╭─ Given data
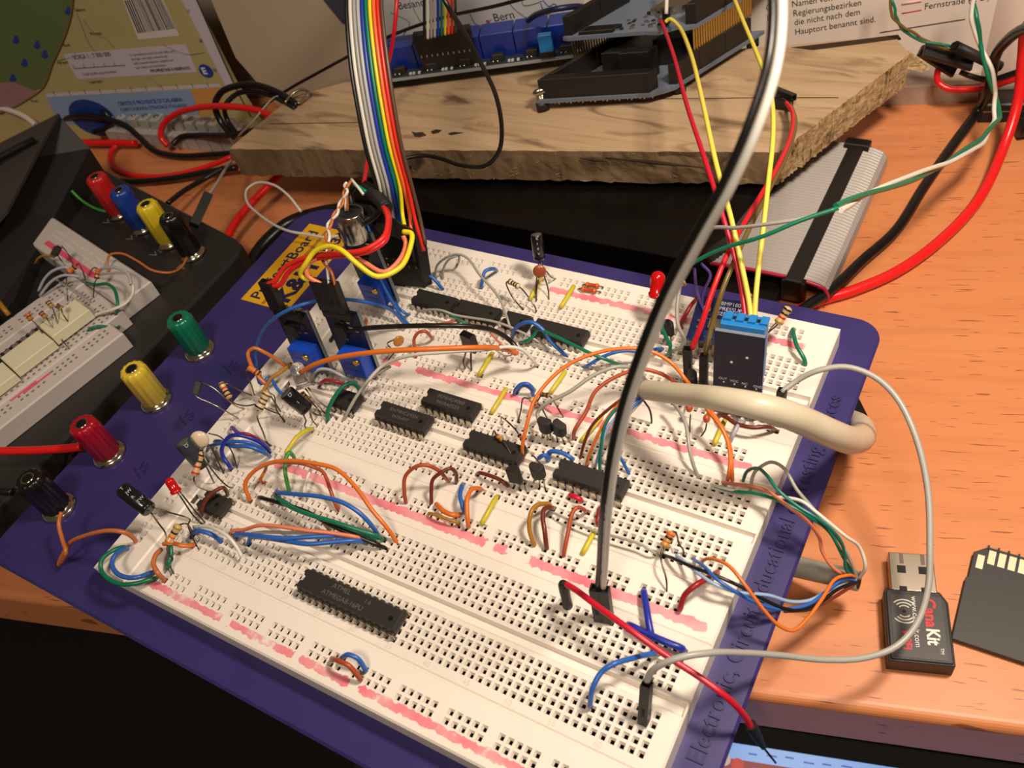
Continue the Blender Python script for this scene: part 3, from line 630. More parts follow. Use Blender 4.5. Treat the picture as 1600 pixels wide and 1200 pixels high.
# ---------------------------------------------------------------- longer wires: colour, radius, course, label
WT = [
('green', .7, '1240,514,-1 1239,517,3 1245,540,4 1257,562,2 1258,574,-1', 'short green wire at the far right corner of the far strip'),
('blue', .7, '751,452,-1 753,442,3 758,424,6 770,420,5 777,424,-1', 'short blue arch on the far rail left of the cream ringed resistor'),
('blue', .7, '651,440,-1 652,432,4 662,427,6 675,433,5 690,450,1 693,453,-1', 'blue arch at the foot of the large black ribbon plug'),
('grey', .45, '680,436,-1 683,415,5 700,401,9 714,397,10 730,403,10 750,430,9 778,462,7 790,490,6 796,508,5 801,520,-1', 'thin grey wire sweeping over the far strip to the gap between chips'),
('grey', .45, '692,440,-1 693,420,4 702,405,8 716,400,9 717,408,5 715,412,-1', 'thin grey wire twisted at the far rail beside the ribbon plug'),
('blue', .62, '400,575,8 400,545,16 415,510,26 445,487,33 490,471,34 540,468,28 590,476,20 615,487,12 632,507,3 636,513,-1', 'long light blue wire arching over the left sensor boards'),
('blue', .62, '570,345,28 584,380,24 592,430,18 612,470,10 628,495,4 645,515,-1', 'blue wire running down from the microphone board'),
('blue', .55, '619,470,5 622,480,4 634,490,2 642,492,-1', 'short blue curl left of the first chip'),
('grey', .45, '651,492,-1 655,487,3 668,484,5 690,485,6 710,492,5 740,497,5 770,502,6 800,512,6 830,527,4 852,541,1 865,550,-1', 'grey wire with green shine passing in front of the far chips'),
('green', .45, '683,486,5 700,490,5 718,500,4 728,505,3 733,508,-1', 'dark green wire ending at the black box capacitor'),
('rust', .45, '664,505,-1 670,507,2 690,506,3 712,501,3 722,503,-1', 'thin rust wire below the leftmost chip'),
('salmon', .4, '766,520,3 780,535,4 795,548,3 803,555,-1', 'thin salmon wire left of the loose plug housing'),
('blue', .7, '800,530,-1 803,516,5 817,505,9 832,504,10 848,515,8 862,535,5 878,550,2 884,556,-1', 'blue arch in front of the two right chips of the far row'),
('green', .6, '810,536,-1 822,533,3 834,524,5 840,515,7 860,522,8 890,536,8 925,553,7 950,563,5 975,572,-1', 'dark green wire running right below the far chips'),
('blue', .6, '912,574,-1 920,570,3 945,556,6 975,548,7 1000,549,6 1030,545,3 1036,545,-1', 'blue wire crossing behind the twin cable to the black transistor'),
('orange', .62, '818,717,-1 816,700,6 824,660,12 838,620,16 880,575,20 930,552,22 985,544,22 1020,550,20 1050,568,17 1075,598,14 1085,610,-1', 'long orange arch from the centre chip past the twin cable'),
('rust', .62, '897,688,-1 898,672,5 915,645,8 930,612,12 960,590,14 1000,577,14 1030,583,12 1050,594,9 1062,604,-1', 'rust coloured arch ending under the beige cable'),
('grey', .62, '843,660,6 840,645,7 855,630,10 890,612,13 930,585,16 965,573,16 990,576,13 1005,590,8 1015,600,-1', 'grey wire arching from the transistor pair to the twin cable'),
('black', .85, '517,532,14 528,520,20 560,514,24 620,510,26 700,509,26 745,511,22 775,518,16 798,533,10 808,545,8', 'long black wire from right sensor board to the loose plug housing'),
('orange', .85, '470,582,16 490,570,20 530,558,24 600,549,28 680,545,28 745,543,24 780,544,16 800,549,10 808,552,8', 'long orange wire running level across the far strip'),
('white', .6, '565,625,-1 572,600,8 600,570,14 640,556,18 700,550,19 760,546,18 795,542,15 815,546,12 832,562,6 839,572,-1', 'long white wire below the long orange one'),
('grey', .6, '536,660,-1 545,640,4 560,615,8 580,590,10 610,572,12', 'grey wire rising from beside the small green looped chip'),
('green', .75, '513,660,-1 512,645,3 520,625,7 535,605,10 548,599,10 560,605,7 562,615,3 561,622,-1', 'green loop over the small eight pin chip'),
('light_grey', .6, '489,597,-1 490,585,5 500,577,8 515,578,8 540,590,5 560,600,-1', 'pale grey arch behind the clear led'),
('darkred', .6, '501,603,-1 502,598,3 510,594,5 525,596,5 540,602,2 545,606,-1', 'dark red wire under the pale grey arch'),
('tan', .7, '415,600,10 405,590,12 390,565,15 388,550,16 398,544,17 412,550,15 430,560,11 447,572,6 455,575,-1', 'tan wire loop at the left over the resistors'),
('mustard', .7, '455,568,6 440,580,7 425,590,8 415,605,10 410,615,10', 'mustard coloured wire continuing from the tan loop'),
('blue', .6, '400,575,8 408,600,8 420,590,8 435,610,8 447,620,7', 'blue wire passing under the orange ringed resistor'),
('rust', .6, '650,562,-1 649,548,3 647,530,6 655,519,8 665,518,8 673,526,4 677,530,-1', 'rust arch beside the ochre disc capacitor'),
('blue', .62, '803,618,-1 806,608,4 815,600,6 825,600,6 832,606,4 835,612,-1', 'outer of two tiny blue arches above the second pink line'),
('blue', .62, '807,615,-1 812,606,3 820,602,5 830,608,3 834,622,-1', 'inner of two tiny blue arches above the second pink line'),
('blue', .7, '857,713,-1 858,707,2 865,705,3 882,709,3 893,716,2 895,718,-1', 'flat blue arch right of the upright transistor'),
('blue', .7, '842,716,2 850,711,4 857,716,2 855,722,-1', 'blue wire bow behind the upright transistor'),
('brown', .65, '746,741,-1 750,739,2 765,743,3 780,749,3 791,757,2 793,760,-1', 'brown wire lying in front of the centre chip'),
('rust', .62, '635,789,-1 632,770,5 633,745,9 650,729,12 667,727,12 685,735,9 697,748,4 702,753,-1', 'larger rust arch over the middle strip edge'),
('brown', .62, '674,790,-1 674,770,4 676,750,7 690,738,9 703,732,9 712,738,6 713,752,1 713,756,-1', 'dark brown arch crossing the larger rust arch'),
('blue', .7, '723,757,-1 722,760,3 719,775,5 724,795,4 727,803,-1', 'blue wire left of the orange hook'),
('orange', .7, '752,765,-1 748,763,4 738,764,6 730,780,7 731,815,4 733,825,-1', 'orange hook shaped wire right of the blue one'),
('orange', .75, '682,787,-1 684,790,2 695,800,3 710,805,3 722,803,-1', 'short orange wire above the third pink line'),
('mustard', .5, '670,803,-1 672,802,2 690,808,3 713,816,2 715,820,-1', 'thin bare looking ochre wire on the third pink line'),
('mustard', .7, '860,789,-1 855,787,4 840,789,7 830,800,8 827,825,5 834,850,1 835,852,-1', 'mustard hook wire left of the brown one by the twin cable'),
('brown', .7, '866,795,-1 860,793,4 850,796,6 848,808,6 851,830,5 854,855,1 855,858,-1', 'brown hook wire right of the mustard one'),
('rust', .62, '917,801,-1 912,796,4 902,793,7 895,800,7 888,830,5 881,866,1 881,870,-1', 'rust brown hook wire nearest to the twin cable'),
('grey', .4, '862,800,2 880,808,3 900,818,3 930,830,3 960,838,4 1000,850,4 1020,862,3 1032,870,-1', 'thin pale wire lying along the groove of the middle strip'),
('orange', .68, '390,783,-1 389,778,2 383,757,6 395,738,9 420,724,12 450,720,14 490,724,15 525,733,14 555,760,12 580,795,9 605,825,5 622,850,-1', 'long orange brown arch over the left end of the near strip'),
('orange', .55, '412,755,-1 407,749,3 414,736,5 417,725,9', 'short orange wire hanging from the long orange brown arch'),
('rust', .6, '440,722,11 470,724,10 490,730,8 505,738,7 516,765,5 525,790,2 530,798,-1', 'orange wire bending down right of the white wire'),
('white', .55, '476,785,-1 475,770,3 479,750,5 486,733,6', 'short white wire between green and orange ones on the third pink line'),
('lime', .65, '452,769,-1 450,760,3 446,740,6 446,720,8 452,707,9 458,712,6 460,720,-1', 'green wire standing below the yellow hook'),
('yellow', .75, '447,708,6 455,695,7 465,682,7 480,672,5 490,671,-1', 'yellow hook wire below the leaning black capacitor'),
('blue', .7, '438,779,-1 432,768,4 438,770,7 460,772,10 500,776,12 535,785,12 560,800,10 580,820,6 590,835,1 592,840,-1', 'long blue arch above the green wires'),
('green', .7, '430,770,-1 431,775,4 450,790,7 480,803,9 520,815,9 560,828,7 590,838,4 600,845,-1', 'long dark green wire in the bundle above the longest chip'),
('green', .5, '440,780,2 465,795,5 500,810,7 540,825,6 575,838,3 590,848,-1', 'second dark green wire just below the first one'),
('black', .7, '404,777,-1 408,778,3 440,787,5 480,800,7 520,822,7 570,843,4 590,852,2 604,857,-1', 'long black wire in the bundle above the longest chip'),
('olive', .55, '500,808,5 510,822,3 517,830,-1', 'short olive wire branching off the black one'),
('salmon', .6, '362,846,-1 359,838,3 362,830,5 380,828,7 405,821,10 440,823,11 480,829,10 520,833,8 560,840,5 585,850,-1', 'long salmon wire in the bundle above the longest chip'),
('grey', .5, '372,845,-1 380,838,4 405,832,7 440,832,8 480,834,8 520,838,6 560,848,-1', 'grey wire between the salmon and blue ones'),
('blue', .7, '372,842,-1 366,836,4 380,835,7 410,838,9 450,841,9 500,838,8 540,838,5 570,846,-1', 'upper blue wire of the pair starting left of the longest chip'),
('blue', .7, '388,851,-1 392,840,3 410,840,6 450,846,8 480,850,9 520,847,8 560,845,5 575,850,-1', 'lower blue wire of the pair starting left of the longest chip'),
('blue', .75, '299,838,-1 302,831,3 315,830,5 332,836,4 344,845,1 346,848,-1', 'short blue arch at the left end of the near strip'),
('white', .6, '303,824,3 320,822,5 340,828,7 358,840,7 370,855,5 378,870,3', 'thin white wire over the short blue arch'),
('orange', .7, '255,850,5 272,849,5 286,853,4 300,852,2 303,850,-1', 'short orange wire beside the resistor with orange rings'),
('green', .75, '266,852,5 267,865,4 264,880,3 262,888,-1', 'short green wire behind the twisted leads at the front left'),
('tan', .75, '252,858,5 243,868,6 240,882,6 248,897,5 256,905,1 257,909,-1', 'tan hook wire at the front left end of the near rail'),
('green', .7, '198,856,-1 192,855,3 175,861,5 159,875,5 158,890,4 170,905,4 192,913,4 215,911,4 240,904,2 246,902,-1', 'green wire loop hanging over the front left corner'),
('blue', .75, '200,858,-1 194,857,4 181,866,6 175,880,6 182,895,6 197,902,6 215,902,6 235,895,3 244,893,-1', 'blue wire loop inside the green one at the front left corner'),
('tan', .72, '96,800,6 92,818,4 98,845,2 103,862,2 95,880,-6 92,882,-6 108,850,0 130,838,5 170,829,9 195,832,8 210,842,3 212,848,-1', 'tan wire running from the black post to the crosswise rail'),
('blue', .7, '337,695,-1 336,690,3 345,690,6 362,697,9 390,698,11 410,706,8 420,712,2 422,714,-1', 'upper blue wire of the bundle at the left end'),
('navy', .7, '360,733,-1 358,728,3 348,712,6 347,700,9 357,683,12 375,680,13 400,688,10 418,700,4 421,706,-1', 'dark blue wire bent like an elbow in the left bundle'),
('blue', .6, '324,705,-1 326,698,4 340,694,8 362,690,11 390,692,11 412,703,5 416,710,-1', 'lower blue wire of the bundle at the left end'),
('purple', .7, '361,671,-1 363,668,3 373,677,6 390,680,9 405,690,7 417,697,1 418,699,-1', 'purple blue wire starting on the crosswise rail'),
('darkred', .5, '372,680,12 385,678,13 400,684,10 418,694,-1', 'dark red wire on top of the left blue bundle'),
('brown', .65, '314,800,4 320,785,7 332,770,9 347,762,9 354,768,4 356,775,-1', 'brown arch over the eight pin chip of the near strip'),
('rust', .7, '520,1031,-1 519,1029,3 530,1033,6 545,1040,6 562,1060,2 563,1063,-1', 'brown red loop on the near rail'),
('blue', .7, '532,1034,-1 534,1028,3 545,1023,6 560,1030,5 570,1045,2 572,1049,-1', 'blue arch on the near rail behind the brown red loop'),
('navy', .95, '1006,924,-1 1006,926,2 1010,950,3 1014,975,3 1018,993,2 1020,998,-1', 'dark blue upright wire forming the long stroke of a Y'),
('navy', .95, '982,976,1 986,978,3 1010,990,3 1040,1003,3 1065,1013,2 1068,1018,-1', 'dark blue wire lying along the near strip edge'),
('blue', .7, '922,1104,-1 922,1100,3 926,1075,8 940,1050,10 958,1038,11 990,1028,8 1020,1021,4 1036,1018,-1', 'light blue wire hooked over the lower half of the near strip'),
('darkred', .8, '1062,952,-1 1063,950,2 1070,930,5 1085,916,7 1100,907,6 1118,896,2 1122,893,-1', 'dark red wire at the right end of the third rail'),
('orange', .6, '1137,750,-1 1138,745,3 1141,720,6 1137,690,9 1125,665,11 1105,640,12 1100,628,12', 'left prong of the forked orange wire under the beige cable'),
('orange', .6, '1145,752,-1 1144,745,3 1143,720,6 1140,695,8 1128,668,10 1110,640,12', 'right prong of the forked orange wire under the beige cable'),
('brown', .65, '1120,657,-1 1124,649,3 1135,652,5 1150,662,5 1175,668,5 1200,667,4 1214,674,-1', 'brown wire running right beside the sensor board foot'),
('light_grey', .65, '1141,692,-1 1145,680,4 1153,665,5 1155,655,-1', 'pale wire below the foot of the sensor board'),
('grey', .55, '1047,625,8 1060,640,8 1072,665,8 1077,700,6 1083,725,3 1092,748,-1', 'grey green wire dropping from the beige cable'),
('black', .3, '1005,625,10 1015,640,6 1018,655,2 1018,664,-1', 'thin dark lead dropping from the cut beige cable'),
('darkred', .7, '1066,515,-1 1064,505,4 1072,490,8 1080,477,9 1088,468,7', 'dark red wire beside the purple wires at the pressure sensor'),
('grey', .6, '1047,552,-1 1052,548,4 1068,540,8 1070,530,10 1060,510,14 1058,480,18 1062,450,22 1066,410,30 1085,375,36 1110,357,40 1150,356,44 1200,350,48 1260,340,50 1310,325,52', 'grey wire sweeping from the far strip toward the green and white pair'),
('green', .62, '1035,560,-1 1045,552,5 1047,540,9 1040,525,12 1033,505,16 1040,470,22 1058,435,28 1085,410,34 1130,388,40 1190,370,46 1250,345,50 1310,325,52', 'dark green wire sweeping up to the green and white pair'),
('purple', .5, '1085,420,14 1088,450,14 1096,475,14 1105,500,12', 'purple wire standing behind the red wires'),
('purple', .5, '1096,412,12 1110,430,14 1100,455,14 1098,480,13 1108,505,11', 'second purple wire bent behind the red wires'),
]
for w in WT:
    ends = '11'
    P = pts(w[2])
    ends = ('1' if P[0].z < 0 and P[0].z > -3 else '0')+('1' if P[-1].z < 0 and P[-1].z > -3 else '0')
    wire(w[0], w[1], w[2], w[3], ends=ends, group='hook-up wires across the breadboards')
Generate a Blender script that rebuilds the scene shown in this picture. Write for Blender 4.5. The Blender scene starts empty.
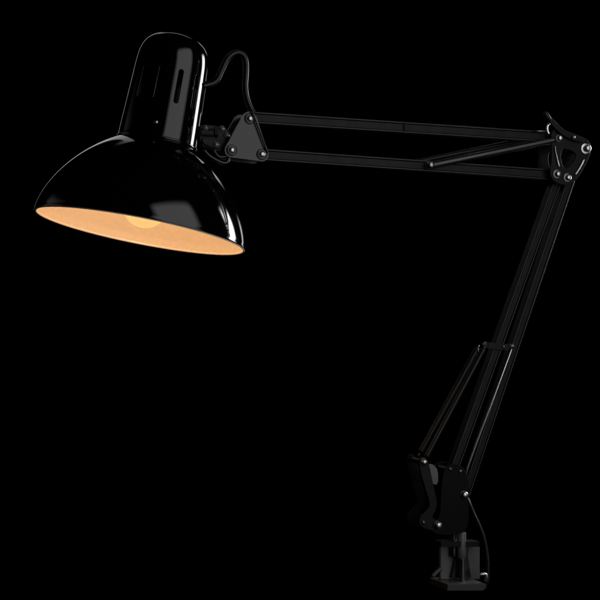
╰─
Problem requirements:
Copy out all lines that carry the word "this".

Answer to the problem:
Continue the Blender Python script for this scene: part 3, from line 630. More parts follow. Use Blender 4.5. Treat the picture as 1600 pixels wide and 1200 pixels high.
Generate a Blender script that rebuilds the scene shown in this picture. Write for Blender 4.5. The Blender scene starts empty.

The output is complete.